#66 John Coltrane, 'A Love Supreme' (1965)
John Coltrane’s masterpiece. Jazz records have been few and far between on this list so it’s refreshing to run into this one again. I heard it for the first time last time around and it immediately grabbed me. Recorded in one session, each member of the quartet seems to be running their own race. It honestly sounds as if they’re all reading from different pages of their music scores, but at the same time it completely works. That’s Freeform Jazz for you.
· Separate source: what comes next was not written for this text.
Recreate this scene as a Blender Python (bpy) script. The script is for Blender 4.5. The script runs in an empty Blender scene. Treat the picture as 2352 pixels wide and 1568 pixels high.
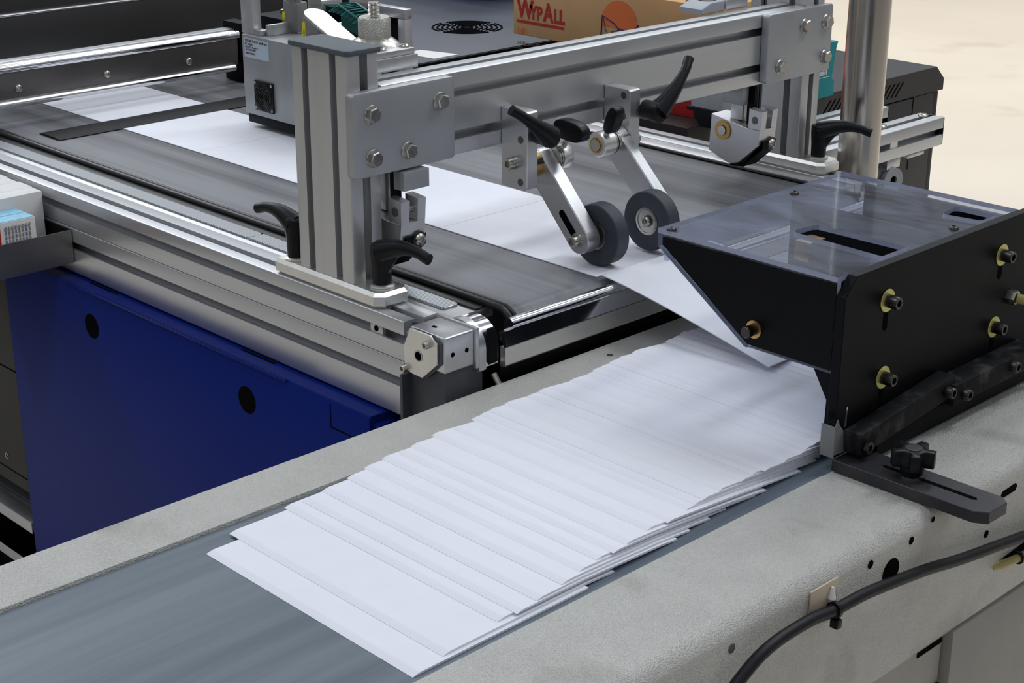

Track 1, ‘Acknowledgment,’ starts with a gong and ends with a chant, which is where the album gets its title. The vocals in the chat were Coltrane himself overdubbed 19 times. And before the chant comes the motif, in which the 4 notes are repeated 36 times. Track 2 starts with a stunning piano solo by McCoy Tyner, and similarly, track 3 starts with a drum solo by Elvin Jones, immediately going into a crazy run of piano playing. Coltrane, the bandleader, lets his band members do their thing before coming in on the sax reminding them who’s running this show. Guitarists, Carlos Santana and John McLaughlin have cited the album as a major influence on their playing and if you stop for a moment and imagine the sax as guitar, you can totally hear Santana’s playing. Martin Gayford, a noted Jazz critic, summed it up perfectly: “If a listener is in the mood, it's majestic and compelling; if you're not, it's interminable and pretentious."